Jednym z częstszych powodów wchodzenia w spór jest różnica zdań. Sposobem na wyjście z sytuacji pozornie patowej jest tak zwana praca z opiniami.
Łukasz mówi do żony: „Ewo, kochanie powinniśmy jak najszybciej zmienić mieszkanie. Zamierzamy mieć dziecko, będzie nam ciasno w dwóch pokojach z kuchnią, kiedy już urodzisz. Wiesz, ceny mieszkań rosną z miesiąca na miesiąc, to jest ostatni moment na taką decyzję”.
Żona odpowiada: „Mąż mojej koleżanki z pracy, Jarek, jest analitykiem rynku nieruchomości. Rozmawialiśmy ostatnio na ten temat. Według Jarka ceny zatrzymają się lub nawet powinny spadać. Poczekajmy. Jak zdecydujemy się teraz, na pewno przepłacimy…”.
Łukaszowi sytuacja ta lekko podniosła ciśnienie. To co, o ich życiu decydować ma jakiś Jarek, a nie on? Sam też bacznie śledzi trendy cen mieszkań. Absolutnie, jeszcze przez dwa trzy lata ceny będą rosnąć! Ci analitycy… tyle razy dawali błędne prognozy…
To może inny przykład. Ostatnio byłem świadkiem dyskusji znajomego małżeństwa. Dotyczyła ona kosztów gazu i prądu versus możliwość założenia paneli fotowoltaicznych i pompy ciepła. Inwestycja nie była tania, zamykała się w kilkudziesięciu tysiącach złotych. Mąż uważał, że jak najszybciej należy zainstalować urządzenia, każdy miesiąc to coraz wyższe rachunki za ogrzewanie i oświetlenie, żona obawiała się, że przy tak chwiejnych zasadach prawnych i finansowych rozliczeń prosumenckich, mogą to być pieniądze wyrzucone w błoto. Dyskusja, której źródłem były różne opinie, szybko przerodziła się spór dotyczący życia jako takiego, jak też podejścia do kwestii filozofii oszczędzania na przyszłość w ich małżeństwie.
No i co, czy w opisywanych przypadkach mamy pat?
Po części tak.
Czy zastanawiali się Państwo, z jakiego powodu ludzie mają konflikty?
Jak wynika z badań, jednym z częstszych powodów wchodzenia w spór jest posiadanie przez inne osoby innego zdania niż my sami.

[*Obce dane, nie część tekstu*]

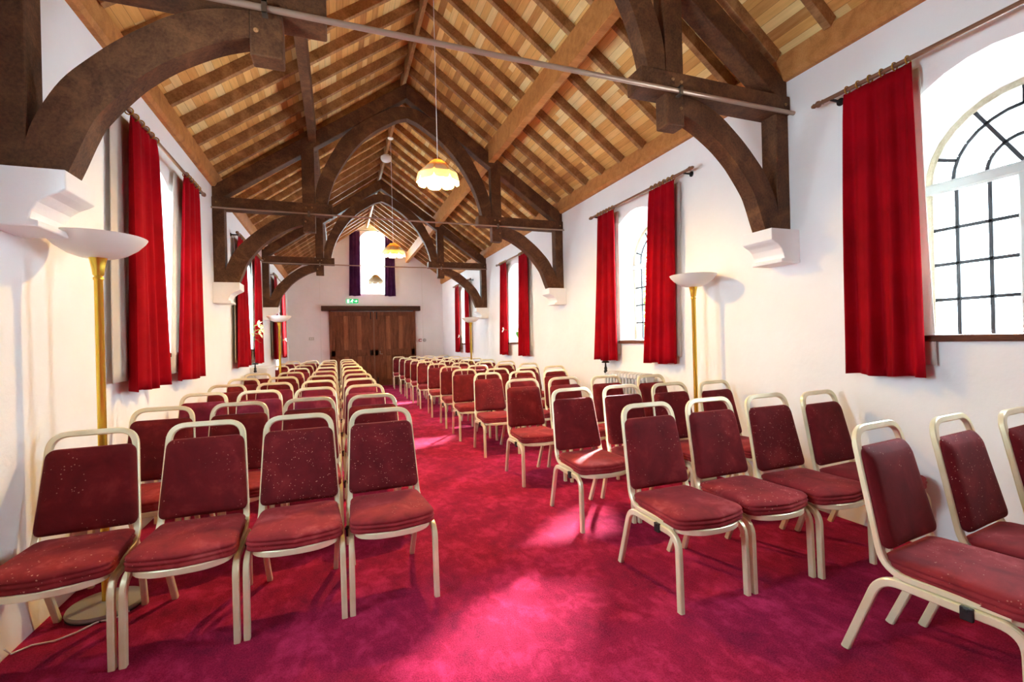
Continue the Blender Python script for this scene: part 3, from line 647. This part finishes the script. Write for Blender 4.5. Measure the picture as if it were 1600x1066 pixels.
# ================================================================ FLOWERS
def leafmesh(mb, base, direc, ln, w, bend=.3):
    base = Vector(base); d = Vector(direc).normalized(); s = d.cross(Vector((0, 0, 1)))
    if s.length < .1: s = Vector((1, 0, 0))
    s.normalize(); n = 7; V = []
    for i in range(n + 1):
        q = i / n; p = base + d * ln * q + Vector((0, 0, -bend * ln * q * q)); ww = w * math.sin(PI * (q * .92 + .04)) * .5
        V += [p - s * ww + Vector((0, 0, .15 * ww)), p, p + s * ww + Vector((0, 0, .15 * ww))]
    Fc = []
    for i in range(n):
        for k in (0, 1): Fc.append((i * 3 + k, i * 3 + k + 1, i * 3 + k + 4, i * 3 + k + 3))
    mb.add(V, Fc)
def vase_flowers(loc, label, stems, petal, leafs, hv=.16, petn=6, ps=.07):
    t = empty('flower_vase', loc, label=label, cat='flower vase')
    MB().lathe([(.035, 0), (.045, .02), (.05, hv * .5), (.03, hv * .85), (.036, hv), (.03, hv), (.024, hv * .85), (.001, hv * .5)], n=20).build('vase', VASEM, t, smooth=50)
    rnd = random.Random(int(abs(loc[1]) * 10))
    for (dx, dy, dz) in stems:
        st = MB().tube([(0, 0, hv * .6), (dx * .3, dy * .3, hv + dz * .6), (dx * .8, dy * .8, hv + dz * .95), (dx, dy, hv + dz)], .004, 6).build('stem', LEAF, t, smooth=60)
        mb = MB(); c = Vector((dx, dy, hv + dz)); out = Vector((dx, dy, .05)).normalized(); a0 = out.orthogonal().normalized(); b0 = out.cross(a0)
        for k in range(petn):
            a = 2 * PI * k / petn; leafmesh(mb, c, out * .45 + a0 * math.cos(a) + b0 * math.sin(a), ps, ps * .45, .15)
        mb.build('blossom', petal, st, smooth='all', solid=.001)
    lb = MB()
    for (a, b, c, ln, w) in leafs: leafmesh(lb, (a * .02, b * .02, hv), (a, b, c), ln, w, .35)
    lb.build('foliage', LEAF, t, smooth='all', solid=.001)
vase_flowers((-1.43, 8.85, 1.272), 'vase of pale lilies leaning into the room on the window sill', [(.22, -.10, .25), (.20, .05, .10), (.12, -.18, .12), (.24, -.02, .17), (.10, .10, .22)], LILY,
             [(1, -.3, .3, .20, .04), (1, .4, .1, .22, .04), (.5, -1, .3, .2, .04), (.6, .2, 1, .2, .035), (1, 0, .8, .22, .04)], ps=.085)
vase_flowers((3.40, 8.74, 1.272), 'white orchid with one broad green leaf on the window sill', [(-.27, .12, .17), (-.12, -.02, .26), (-.05, -.10, .22), (.0, .06, .20)], PETAL,
             [(-.25, -.25, 1, .20, .085), (.5, -.6, .2, .14, .05), (-.4, .6, .5, .15, .05)], .09, 5, .06)
vase_flowers((-1.42, 12.9, 1.272), 'small vase with a white bloom on the far sill, socket side', [(.22, -.05, .08), (.1, .05, .15)], PETAL, [(1, -.3, .3, .14, .04)], .12, 5, .06)
vase_flowers((3.38, 12.7, 1.272), 'small vase with white blooms on the far sill, call point side', [(-.2, .02, .08), (-.1, -.06, .14)], PETAL, [(-1, -.3, .3, .14, .04)], .12, 5, .06)

# garden beyond the radiator window
LEAFM = Mat('tree_leaf', (52, 84, 26), .6); tl = LEAFM.new('ShaderNodeBsdfTranslucent'); tl.inputs[0].default_value = lin((70, 110, 26)); mx = LEAFM.new('ShaderNodeMixShader'); mx.inputs[0].default_value = .5
LEAFM.l.new(LEAFM.b.outputs[0], mx.inputs[1]); LEAFM.l.new(tl.outputs[0], mx.inputs[2]); LEAFM.l.new(mx.outputs[0], LEAFM.n['Material Output'].inputs[0])
def tree(loc, h, r, n, label, seed):
    rnd = random.Random(seed); t = empty('garden_tree', loc, label=label, cat='tree', group='trees outside')
    MB().lathe([(.16, 0), (.12, h * .3), (.08, h * .6), (.03, h)], n=10).build('trunk', BEAM, t, smooth=50)
    mb = MB()
    for i in range(n):
        while True:
            p = Vector((rnd.uniform(-1, 1), rnd.uniform(-1, 1), rnd.uniform(-1, 1)))
            if p.length < 1: break
        p = Vector((p.x * r, p.y * r, h * .62 + p.z * h * .45)); a = Vector((rnd.gauss(0, 1), rnd.gauss(0, 1), rnd.gauss(0, 1))).normalized(); b = a.orthogonal().normalized() * rnd.uniform(.07, .13); a = a * rnd.uniform(.1, .17)
        mb.add([p - a, p + b, p + a, p - b], [(0, 1, 2, 3)])
    o = mb.build('foliage', LEAFM.m, t, recalc=False); o['kind'] = 'stuff'
tree((9.5, 13.2, -.6), 4.6, 1.6, 1500, 'leafy green garden tree outside, seen through the leaded radiator window', 3)

# ================================================================ CHAIRS
def outline_cushion(wf, wb, d, bow, n=9, r=.06):
    """seat outline, front at y=0 (bowed outward), back at y=d"""
    pts = fillet([(0, -bow, 0), (wf / 2 - .09, -bow * .55, 0), (wf / 2, .005, 0), (wb / 2, d, 0), (0, d, 0)], [.035, .045, .05], 6)
    R_ = [(p.x, p.y) for p in pts]; L_ = [(-x, y) for x, y in reversed(R_[1:-1])]
    return R_ + L_
def layered(outl, layers, c):
    """closed solid from an outline shrunk towards c, one ring per layer (inset, height)"""
    V = []; n = len(outl)
    for ins, h in layers:
        for x, y in outl:
            dx, dy = x - c[0], y - c[1]; L = math.hypot(dx, dy); k = max(0, 1 - ins / L); V.append((c[0] + dx * k, c[1] + dy * k, h))
    m = len(layers); Fc = [(i * n + j, i * n + (j + 1) % n, (i + 1) * n + (j + 1) % n, (i + 1) * n + j) for i in range(m - 1) for j in range(n)]
    V += [(c[0], c[1], layers[0][1]), (c[0], c[1], layers[-1][1] + .002)]
    Fc += [(j, m * n, (j + 1) % n) for j in range(n)] + [((m - 1) * n + j, (m - 1) * n + (j + 1) % n, m * n + 1) for j in range(n)]
    return MB().add(V, Fc)
def make_chair():
    t = empty('banquet_chair')
    lay = [(.03, .405), (.012, .408), (.0, .415), (.001, .421), (.006, .425), (.001, .429), (-.003, .435), (.001, .441), (.006, .445), (.002, .449), (.0, .454), (.004, .461), (.014, .468), (.035, .474), (.07, .478), (.12, .481), (.16, .482)]
    lay = [(a, b - .022 if b > .42 else b - .028) for a, b in lay]
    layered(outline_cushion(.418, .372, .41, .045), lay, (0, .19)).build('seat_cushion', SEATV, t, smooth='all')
    # back pad, built flat then leaned
    hw0, hw1, ph = .194, .172, .382
    pts = fillet([(0, 0, 0), (hw0, 0, 0), (hw1, ph, 0), (0, ph, 0)], [.035, .04], 5); R_ = [(p.x, p.y) for p in pts]; o2 = R_ + [(-x, y) for x, y in reversed(R_[1:-1])]
    pad = layered(o2, [(.012, 0), (.0, .006), (.0, .018), (.004, .024), (.012, .032), (.024, .040), (.030, .043), (.06, .046), (.10, .047)], (0, ph / 2))
    ln = math.atan2(.112, .49)
    pad.v = [(x, .398 + (y + .068) * math.sin(ln) - .006 - z * math.cos(ln), .402 + (y + .068) * math.cos(ln) - z * math.sin(ln) * 1.0) for x, y, z in pad.v]
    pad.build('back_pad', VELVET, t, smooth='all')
    # back tube
    side = fillet([(.188, .045, .384), (.190, .395, .384), (.163, .507, .905)], .085, 8)
    top = fillet([tuple(side[-2]), (.163, .507, .905), (-.163, .507, .905), (-side[-2].x, side[-2].y, side[-2].z)], .075, 8)[1:-1]
    right = [tuple(p) for p in side[:-1]]; left = [(-x, y, z) for x, y, z in reversed(right)]
    path = right + [tuple(p) for p in top] + left; N = Vector((0, -math.cos(ln), math.sin(ln)))
    bs = []
    for i, p in enumerate(path):
        if i < len(right) or i >= len(right) + len(top):
            a = Vector(path[max(i - 1, 0)]); b = Vector(path[min(i + 1, len(path) - 1)]); tt = (b - a).normalized(); v = tt.cross(Vector((1, 0, 0)))
            if v.dot(N) < 0 and i > 6 and abs(v.z) < .9: v = -v
            bs.append(v)
        else: bs.append(N)
    # keep neighbouring frames the same way round
    for i in range(1, len(bs)):
        if Vector(bs[i]).dot(Vector(bs[i - 1])) < 0: bs[i] = -Vector(bs[i])
    MB().sweep(path, bs, .028, .024).build('back_frame', FRAME, t, smooth=35)
    # legs, each a bent tube of its own
    X = Vector((1, 0, 0))
    for s_ in (-1, 1):
        f = fillet([(s_ * .205, 0, 0), (s_ * .203, .008, .356), (s_ * .199, .22, .356)], .075, 8)
        MB().sweep(f, [(f[min(i + 1, len(f) - 1)] - f[max(i - 1, 0)]).cross(X) for i in range(len(f))], .026, .031).build('leg', FRAME, t, smooth=35)
        b = fillet([(s_ * .172, .55, 0), (s_ * .192, .41, .356), (s_ * .199, .22, .356)], .07, 8)
        MB().sweep(b, [(b[min(i + 1, len(b) - 1)] - b[max(i - 1, 0)]).cross(X) for i in range(len(b))], .026, .031).build('leg', FRAME, t, smooth=35)
    fr = fillet([(.174, .34, .370), (.178, .02, .370), (.10, -.030, .370), (0, -.040, .370), (-.10, -.030, .370), (-.178, .02, .370), (-.174, .34, .370)], [.05, .04, .05, .04, .05], 4)
    MB().sweep(fr, Vector((0, 0, 1)), .016, .028).build('seat_frame', FRAME, t, smooth=35)
    MB().sweep([(-.185, .36, .366), (.185, .36, .366)], Vector((0, 0, 1)), .02, .02).build('rear_rail', FRAME, t)
    MB().box(-.224, -.208, .13, .165, .33, .375).box(-.228, -.208, .14, .155, .36, .373).build('linking_clip', BLACKP, t, bevel=.003)
    return t
proto = make_chair(); used = [False]
def place(x, y, rz, label, group, plum=False):
    if not used[0]: o = proto; used[0] = True
    else: o = copy_tree(proto)
    o.location = (x, y, 0); o.rotation_euler = (0, 0, rz); tag(o, label, 'chair', group)
    return o
rnd = random.Random(11)
NUM = ['first', 'second', 'third', 'fourth', 'fifth', 'sixth', 'seventh', 'eighth', 'ninth', 'tenth', 'eleventh', 'twelfth']
GL_, GR_ = 'maroon velvet banquet chairs, block beside the nearest brass lamp', 'maroon velvet banquet chairs, block on the radiator side'
# block beside the nearest lamp: rows of four
LY = [2.40, 3.26, 4.22, 5.14, 6.12, 7.2, 8.50, 9.90, 11.35, 12.85]
seatl = {0: 'at the aisle end', 1: 'second from the aisle', 2: 'third from the aisle', 3: 'against the wall'}
spec = {(0, 0): 'maroon velvet banquet chair at the aisle end of the front row, dusty seat', (0, 1): 'maroon velvet banquet chair in the front row with a dust-speckled back',
        (0, 2): 'maroon velvet banquet chair in the front row with a dark-stained plain back', (0, 3): 'maroon velvet chair against the wall in front of the brass lamp, pale blotched seat'}
pairs = []
for r_, y in enumerate(LY):
    for c in range(4):
        x = .245 - .447 * c
        if (r_, c) == (6, 3): continue
        lb = spec.get((r_, c)) or f'maroon banquet chair {seatl[c]}, {NUM[r_]} row of the block beside the brass lamp'
        yy = y - .012 * c if r_ == 0 else y + rnd.uniform(-.03, .03)
        o = place(x, yy, (rnd.uniform(-.02, .02) if r_ else .025 - .01 * c) + (.06 if (r_, c) == (0, 3) else 0), lb, GL_)
        pairs.append((r_, c, o))
# block on the radiator side
near_rows = [[(1.69, 1.80, 0), (2.145, 1.80, 0), (2.585, 1.77, .0), (3.03, 1.72, .07)],
             [(1.72, 2.80, 0), (2.17, 2.79, 0), (2.605, 2.74, .0), (3.05, 2.66, .08)],
             [(1.73, 3.88, 0), (2.18, 3.83, .02), (2.60, 3.72, .0), (3.045, 3.52, .08)],
             [(1.73, 5.04, 0), (2.19, 5.04, 0), (2.64, 4.97, .03)],
             [(1.69, 6.02, 0), (2.14, 5.86, .02), (2.58, 5.78, .05), (3.03, 5.81, .04)]]
for k, y in enumerate([7.0, 8.16, 9.36, 10.34, 11.25, 12.4, 13.85]):
    near_rows.append([((1.72, 1.725)[k % 2] + .445 * c, y - .03 * c, 0) for c in range(4)])
specr = {(0, 0): 'maroon banquet chair at the aisle, radiator side, standing forward with its whole front shown', (0, 1): 'maroon banquet chair whose worn seat is scattered with white flecks',
         (0, 2): 'maroon banquet chair with a speckled back edge, third from the aisle before the big window', (0, 3): 'maroon banquet chair against the wall beneath the big near curtain'}
for r_, row in enumerate(near_rows):
    for c, (x, y, rz) in enumerate(row):
        lb = specr.get((r_, c)) or f'maroon banquet chair {seatl[c]}, {NUM[r_]} full row of the radiator-side block'
        o = place(x, y, rz + (rnd.uniform(-.015, .015) if r_ > 4 else 0), lb, GR_); pairs.append((r_ + 20, c, o))
# the foremost row on the radiator side
fr_l = ['maroon banquet chair closest to the camera, its whole side frame shown, front cut off', 'maroon banquet chair with white-specked back beside the closest chair', 'maroon banquet chair in the foremost row, mostly cut off by the frame, nearest the window']
for c in range(3):
    o = place(2.175 + .45 * c, .82 - .03 * c, .11, fr_l[c], GR_); pairs.append((19, c, o))
# dusty chairs
for key, pre, mt, lb in (((0, 1), 'back_pad', VELVETFLECK, 'back pad speckled with dust'), ((0, 0), 'back_pad', VELVETFLECK, 'lightly speckled back pad'), ((0, 3), 'seat_cushion', SEATFLECK, 'seat blotched with pale dust'),
                         ((20, 1), 'seat_cushion', SEATFLECK, 'seat scattered with white flecks'), ((20, 2), 'back_pad', VELVETFLECK, 'speckled back pad'), ((19, 1), 'back_pad', VELVETFLECK, 'back pad with white specks')):
    for r_, c, o in pairs:
        if (r_, c) == key:
            for ch in o.children:
                if ch.name.startswith(pre): ch.material_slots[0].link = 'OBJECT'; ch.material_slots[0].material = mt; ch['label'] = lb
# purple cast of cool light painted into a few maroon back pads
for r_, c, o in pairs:
    if (r_, c) in ((2, 0), (2, 1), (2, 2), (3, 0), (3, 1), (3, 2), (5, 0), (2, 3), (7, 1), (9, 0)):
        for ch in o.children:
            if ch.name.startswith('back_pad'):
                ch.material_slots[0].link = 'OBJECT'; ch.material_slots[0].material = VELVETCOOLLIT; ch['label'] = 'maroon back pad, purple cool-light cast in its colour'
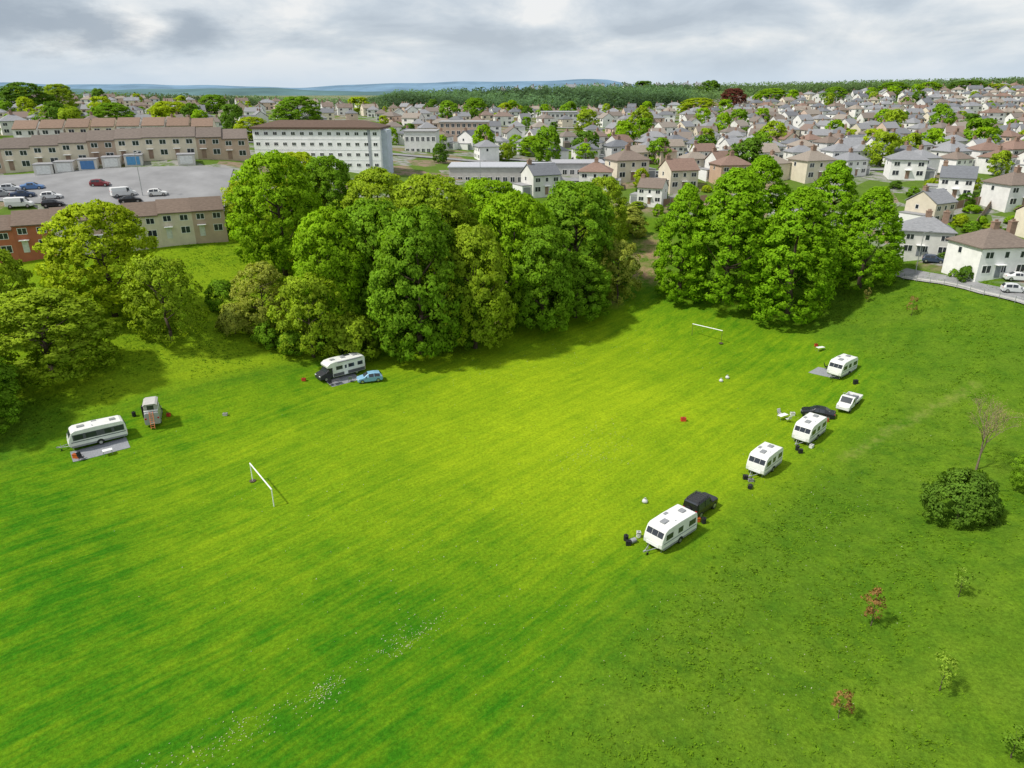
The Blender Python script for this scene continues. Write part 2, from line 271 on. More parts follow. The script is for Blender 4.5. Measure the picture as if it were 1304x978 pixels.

Z punktu widzenia sztuki profesjonalnych negocjacji tego typu sytuacje klamruje się jednym określeniem „praca z opiniami”.
Oczywiście o ile w przypadku większości małżeństw pary wcześniej czy później dojdą pewnie do porozumienia, o tyle w biznesie opinie często stanowią gigantyczny problem.
Różne zdania na temat zmian cen surowców, kursów walut, poziomu popytu lub podaży na określone wyroby lub usługi, kanałów dystrybucji, etc. potrafią skutecznie poróżnić zarówno kontrahentów, jak i stanowić olbrzymie bariery w negocjacjach wewnętrznych.
Jak pracować z opiniami?
Bez względu na to, czy spór toczy się w zaciszu naszych domowych ścian, jest przedmiotem dyskusji na posiedzeniu zarządu, zespołu projektowego, ewentualnie dotyczy różnicy zdań pomiędzy nami a kontrahentem zewnętrznym, przyjmijmy zasadę, iż z opiniami nie powinniśmy dyskutować. Większość opinii jest bowiem związana z poczuciem tożsamości człowieka. Kiedy tylko ktoś podważa moje zdanie, moją opinię, będzie to traktowane przeze mnie jako uderzenie w wartość mojego słowa i mojego zdania. Większość ludzi przechodzi wówczas w fazę samoobrony, bez względu na to, jak mocno przywiązana jest do swojej opinii. Z zaciekłością wartą lepszej sprawy broni swojego zdania, nie dlatego, że aż tak wierzy we własną opinię, tylko broni siebie i własnej tożsamości.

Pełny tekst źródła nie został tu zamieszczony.